Programming note: We are in Milwaukee and will offer the same live updates during tonight’s game from Miller Park. MILWAUKEE – The first thing one notices about a domed stadium is that the view from the floor is very similar to that of a basketball or hockey arena. The stands feel very close to surface and pushed forward for great sight lines. Yet at the same time the coziness is also offset by wide corridors plenty of elbow room and a ceiling that seems vaster than it actually is.
Perhaps that’s because when a person looks up into an open air arena he is looking into infinity. It’s unknown and never ending so therefore the mere human mind struggles to come to grips with that vastness. He simply ignores it.
But slap a roof up there and there is context. Everyone can figure out how high the ceiling is… why it’s all the way up there, of course. It’s a really long way away.
Yet because it’s a basketball arena with a baseball diamond laid out on it, the dimensions seem tighter than they really are. Actually, the closeness of the stands and the roof up top make the place feel like the quirky wiffle ball stadium you probably built in the backyard when you were a kid.
That’s exactly what Miller Park feels like.

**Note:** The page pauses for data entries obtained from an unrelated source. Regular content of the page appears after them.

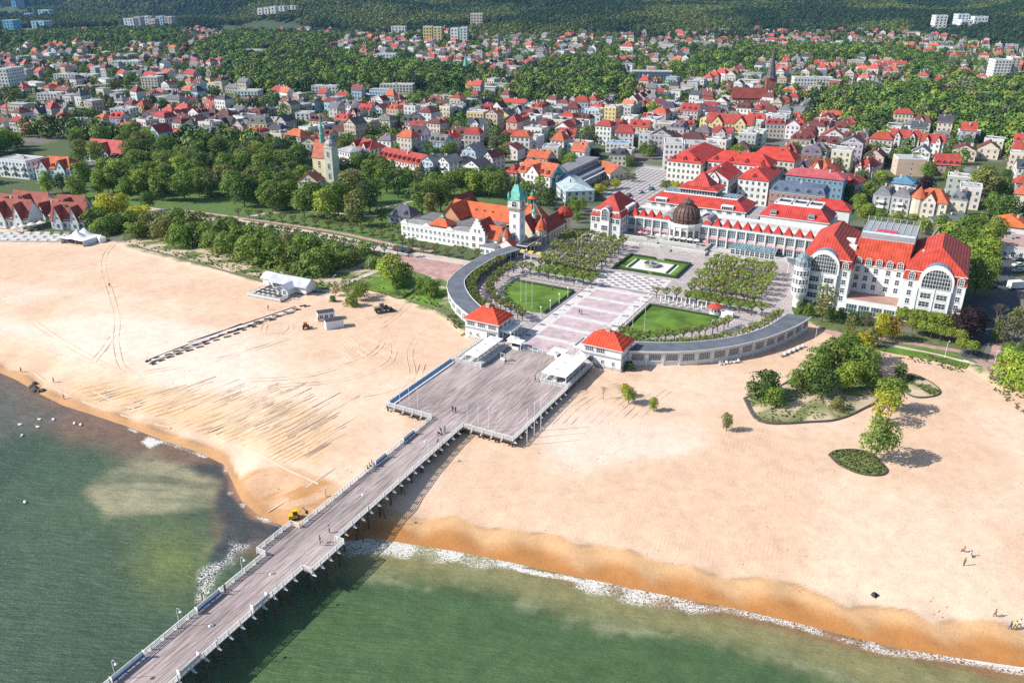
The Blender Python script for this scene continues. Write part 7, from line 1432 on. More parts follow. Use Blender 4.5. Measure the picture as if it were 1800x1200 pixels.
 hot = [(1443, 568, 13, 'loose0', 'olive', .78), (1492, 592, 7, 'loose2', 'olive', .8), (1548, 598, 8.5, 'round0', 'yellow', .8), (1568, 600, 7.5, 'round1', 'orange', .7), (1530, 610, 6, 'round3', 'olive', .9), (1692, 600, 9.5, 'round1', 'purple', 1.15), (1706, 590, 8.5, 'round4', 'purple', 1.0), (1420, 556, 4.5, 'bush1', 'green', .6), (1406, 550, 4, 'bush0', 'green', .6), (1475, 565, 4.5, 'bush1', 'dark', .7), (1498, 570, 4.5, 'bush2', 'dark', .7), (1520, 572, 4.5, 'bush0', 'dark', .7), (1458, 560, 4, 'bush2', 'green', .6),
  (1712, 520, 13, 'round0', 'mid', 1.0), (1720, 480, 13, 'round1', 'lime', 1.0), (1690, 455, 12, 'round2', 'green', 1), (1665, 440, 11, 'round3', 'lime', 1), (1702, 430, 12, 'round4', 'green', 1), (1730, 450, 12, 'round0', 'lime', 1), (1738, 500, 10, 'tall0', 'lime', 1), (1745, 425, 10, 'round2', 'mid', 1), (1650, 418, 9, 'round1', 'green', 1), (1600, 405, 7, 'round2', 'lime', 1), (1575, 405, 8, 'round3', 'lime', 1), (1545, 400, 8, 'round0', 'green', 1), (1520, 395, 9, 'round4', 'lime', 1), (1508, 372, 8, 'round1', 'lime', 1), (1525, 352, 9, 'round2', 'mid', 1), (1545, 332, 9, 'round3', 'lime', 1), (1490, 355, 8, 'round0', 'dark', 1), (1722, 410, 9, 'tall1', 'mid', 1), (1620, 412, 7, 'round0', 'lime', 1),
  (1762, 610, 10, 'loose1', 'grey', 1.0), (1780, 600, 11, 'loose2', 'olive', .8), (1752, 598, 6, 'bush0', 'lime', .5), (1778, 665, 8, 'bush1', 'lime', .9), (1795, 680, 9, 'bush2', 'lime', .9), (1770, 640, 6.5, 'bush0', 'green', .8), (1800, 700, 8, 'round1', 'lime', 1), (1810, 640, 8, 'round2', 'dark', 1), (1785, 650, 7, 'bush1', 'dark', .8),
  (1002, 385, 6, 'round0', 'lime', .9), (1012, 378, 6.5, 'round1', 'green', .9), (1022, 372, 6.5, 'round2', 'lime', .9), (1006, 368, 6, 'round3', 'green', .9), (1015, 392, 5, 'tall0', 'green', 1), (1052, 342, 5, 'round2', 'yellow', 1.5), (1064, 335, 5, 'round3', 'olive', 1.4), (1082, 332, 5, 'round0', 'yellow', 1.3), (1172, 335, 5, 'round1', 'olive', 1.4), (1188, 338, 5, 'round4', 'yellow', 1.4), (1130, 275, 8, 'round3', 'mid', 1), (1142, 280, 7, 'round0', 'green', 1), (1103, 318, 5, 'loose0', 'grey', 1), (1112, 320, 5, 'loose1', 'grey', 1)]
 for x, y, h, k, c, w in hot: T_(x, y, h, k, c, w, 'street_tree', None)
 balls = [(1602 + 16.5 * i, 588 + 3.9 * i, 3.8) for i in range(6)] + [(1585 + 16.5 * i, 573 + 2.6 * i, 4.4) for i in range(7)] + [(1688, 622, 3.6), (1705, 628, 3.8)]
 for i, (x, y, h) in enumerate(balls):
  o = tree(x, y, h * 1.3, 'ball0', 'lime', 'clipped round green tree, %s from the left in front of the hotel' % ORD[i], 'clipped_tree', 1.25, 'clipped trees before the hotel')
 b = thing('bare_tree', 'leafless pale tree in front of the hotel podium', 'tree', G(1517, 594), 0); ob('branches', BARE, b); b.scale = (1.15,) * 3
 b = thing('bare_tree', 'small leafless tree alone on sand right of the platform', 'tree', G(1060, 701), 1); ob('branches', BARE, b); b.scale = (.48,) * 3
 b = thing('bare_tree', 'leafless brown tree beside the right edge garden wall', 'tree', G(1748, 580), 2); ob('branches', BARE, b); b.scale = (1.2,) * 3
 # a low bush beside the right pavilion
 T_(1105, 650, 2.6, 'bush0', 'dark', .9, 'shrub', 'low bush against the right pavilion wall')
 autolabel(ITEMS)
park()
def far_trees():
 """crowns past the nearest: town trees and hill forest, each one mass scattered by geometry nodes"""
 protos = []
 for i in range(4):
  b = rblobs(300 + i, 10, 8.6, .05, 14, .3) if i < 3 else rblobs(303, 10, 4.5, .05, 12, .32, 1.1)
  protos.append(bpy.data.objects.new('crown_form', crown_mesh('crown', b, 520, .5, 310 + i, 'ileaf', lo=.5)))
 def scatter(name, pts, sc, tint, label, cat):
  n = len(pts); me = bpy.data.meshes.new(name); me.vertices.add(n); me.vertices.foreach_set('co', np.asarray(pts, np.float32).ravel())
  r = np.random.RandomState(n); at = me.attributes.new('s', 'FLOAT', 'POINT'); at.data.foreach_set('value', np.asarray(sc, np.float32))
  at = me.attributes.new('rz', 'FLOAT', 'POINT'); at.data.foreach_set('value', r.uniform(0, 6.28, n).astype(np.float32))
  at = me.attributes.new('k', 'INT', 'POINT'); at.data.foreach_set('value', r.choice(4, n, p=[.3, .3, .3, .1]).astype(np.int32))
  c4 = np.ones((n, 4), np.float32); c4[:, :3] = tint; at = me.attributes.new('tint', 'FLOAT_COLOR', 'POINT'); at.data.foreach_set('color', c4.ravel())
  o = ob(name, me, kind='stuff'); tag(o, label, cat)
  ng = bpy.data.node_groups.new(name, 'GeometryNodeTree'); ng.interface.new_socket('Geometry', in_out='INPUT', socket_type='NodeSocketGeometry'); ng.interface.new_socket('Geometry', in_out='OUTPUT', socket_type='NodeSocketGeometry')
  gi = ng.nodes.new('NodeGroupInput'); go = ng.nodes.new('NodeGroupOutput'); ip = ng.nodes.new('GeometryNodeInstanceOnPoints'); ji = ng.nodes.new('GeometryNodeJoinGeometry')
  for p in reversed(protos):
   oi = ng.nodes.new('GeometryNodeObjectInfo'); oi.inputs['Object'].default_value = p; oi.inputs['As Instance'].default_value = True; ng.links.new(oi.outputs['Geometry'], ji.inputs[0])
  def na(nm, ty): a = ng.nodes.new('GeometryNodeInputNamedAttribute'); a.data_type = ty; a.inputs[0].default_value = nm; return [q for q in a.outputs if q.enabled and q.name == 'Attribute'][0]
  cb = ng.nodes.new('ShaderNodeCombineXYZ'); ng.links.new(na('rz', 'FLOAT'), cb.inputs[2])
  ng.links.new(gi.outputs[0], ip.inputs['Points']); ng.links.new(ji.outputs[0], ip.inputs['Instance']); ip.inputs['Pick Instance'].default_value = True
  ng.links.new(na('k', 'INT'), ip.inputs['Instance Index']); ng.links.new(cb.outputs[0], ip.inputs['Rotation']); ng.links.new(na('s', 'FLOAT'), ip.inputs['Scale'])
  ng.links.new(ip.outputs[0], go.inputs[0]); md = o.modifiers.new('scatter', 'NODES'); md.node_group = ng
 r = np.random.RandomState(4)
 pts = sorted(TREEPTS, key=lambda p: p[0] ** 2 + p[1] ** 2); ax = np.array([b[0] for b in BUSY]); ay = np.array([b[1] for b in BUSY]); ar = np.array([b[2] for b in BUSY]); hx = np.array([h[0] for h in HOUSES]); hy = np.array([h[1] for h in HOUSES])
 keep = []
 for x, y, s, k in pts:
  X, Y = x, y; q = PX(X, Y, 4)
  if not (-330 < q[0] < 2200): continue
  if ((ax - x) ** 2 + (ay - y) ** 2 < (ar * .8) ** 2).any() or ((hx - x) ** 2 + (hy - y) ** 2 < 34).any(): continue
  keep.append((x, y, s, k))
 inn = [k for k in keep if -20 < PX(k[0], k[1], 4)[0] < 1820]; pick = set(inn[:110]); keep = inn[:110] + [k for k in keep if k not in pick]
 names = ['green', 'mid', 'dark', 'dark', 'deep', 'olive', 'green', 'lime', 'purple', 'grey']; items = []
 for i, (x, y, s, k) in enumerate(keep[:110]):
  cn = names[r.randint(len(names))]; q = PX(x, y, 4); kd = ['round0', 'round1', 'round2', 'round3', 'round4', 'tall0', 'loose0'][r.randint(7)]
  o = tree(q[0], q[1], 9.5 * s + 1, kd, cn, '', 'town_tree', 1.0, None, (x, y, gz(x, y))); items.append((o, {'green': 'green', 'mid': 'mid green', 'dark': 'dark green', 'deep': 'deep green', 'olive': 'olive', 'lime': 'bright lime', 'purple': 'purple leaved', 'grey': 'grey green'}[cn] + ' tree between houses', q[0], q[1]))
 autolabel(items)
 rest = keep[110:]; xy = np.array([(p[0], p[1]) for p in rest]); z = GZ(xy[:, 0], xy[:, 1]); n = len(rest)
 base = np.array([LEAFCOL[names[i]] for i in r.choice(len(names), n, p=[.2, .17, .2, .13, .1, .08, .05, .03, .02, .02])]); base = base * r.uniform(.8, 1.15, (n, 1))
 scatter('town_trees', np.c_[xy, z - .3], np.array([p[2] for p in rest]) * np.where(np.array([p[3] for p in rest]) == 'w', 1.25, .95), base * 1.1, 'countless round street and garden trees between the far houses', 'trees')
 # hill forest
 P3 = []
 y = 900.0
 while y < 5200:
  st = 10.5 if y < 1800 else 10.5 * (y / 1800) ** 1.0
  x = -.72 * y
  while x < .72 * y: P3.append((x + r.uniform(-.4, .4) * st, y + r.uniform(-.4, .4) * st, st)); x += st
  y += st * .9
 P3 = np.array(P3); h = hills(P3[:, 0], P3[:, 1]); q = (h > 1.0) | ((P3[:, 1] > 1500) & (r.rand(len(P3)) < .5) & (vn(P3[:, 0], P3[:, 1], 160, 4) > .38)); bs = np.array([b for b in BUSY if b[1] > 1100])
 for bx, by, br in bs: q &= (P3[:, 0] - bx) ** 2 + (P3[:, 1] - by) ** 2 > br * br
 P3 = P3[q]; h = h[q]; z = GZ(P3[:, 0], P3[:, 1]); n = len(P3)
 patch = fbm(P3[:, 0], P3[:, 1], 150, 3, 4)[:, None]; col = np.array(LEAFCOL['deep']) * (1 - sst(.42, .62, patch)) + np.array((.165, .205, .06)) * sst(.42, .62, patch); col = col * r.uniform(.75, 1.25, (n, 1))
 scatter('hill_forest', np.c_[P3[:, :2], z - 1], np.where(h > 1, np.minimum(P3[:, 2] / 10.5, 1.9) * r.uniform(1.2, 1.75, n), r.uniform(.9, 1.5, n)), col, 'dense dark forest covering the hills behind the town', 'forest')
far_trees()
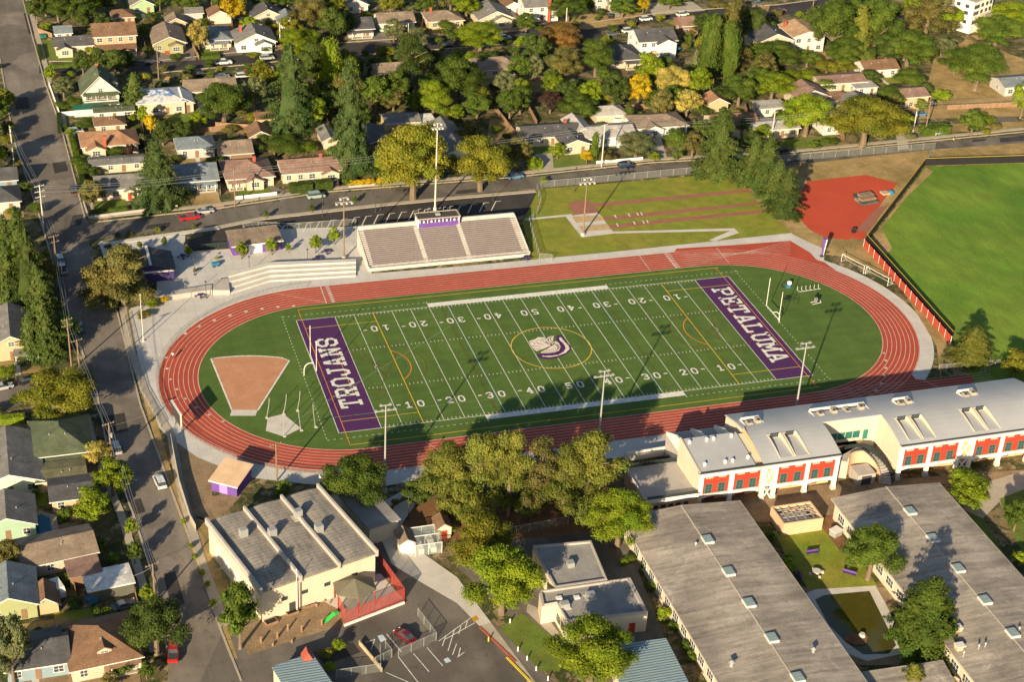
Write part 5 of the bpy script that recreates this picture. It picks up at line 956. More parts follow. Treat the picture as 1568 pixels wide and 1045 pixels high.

Better yet, it has a feel. It’s unique in a sense because the place is completely fabricated, which is a paradox. That’s it – Miller Park is a paradox. Dropped into a wide parkland section just west of downtown Milwaukee, the stadium looks as if it was dropped down from outer space. From the outside it looks like a futuristic clam with its folding retractable roof, and on the inside it looks like a scene from a snow globe.
So that’s where the Phillies will try to win their first playoff series since beating the Atlanta Braves in the 1993 NLCS. The consensus around the ballpark is that the Phillies will sew it up on Saturday to quickly turn their attention to the Los Angeles Dodgers, a team in a similar position.
It won’t be easy for the Phillies. Oh sure, they seemingly cruised through the first two games of the series, but they did so despite themselves. In the 16 innings in which they came to bat, the Phillies have only scored in two of them. Moreover, they left the bases loaded twice in Game 2, once more in Game 1 and have stranded 17, including 11 runners in scoring position.
Worse, the heart of the order – Chase Utley, Ryan Howard and Pat Burrell – is a combined 1-for-17 with eight strikeouts. If Brewers’ centerfielder Mike Cameron had gotten a better bead on a fly ball hit by Utley with two outs in the third inning of Game 1, it would be 0-for-17.
Meanwhile, the Brewers are hoping to repeat the same path from the last time they were in the playoffs back in 1982 when they dropped the first two games of the ALCS only to come back and sweep the last three games from the California Angels.
So here we are in Milwaukee waiting to see where we’ll go next.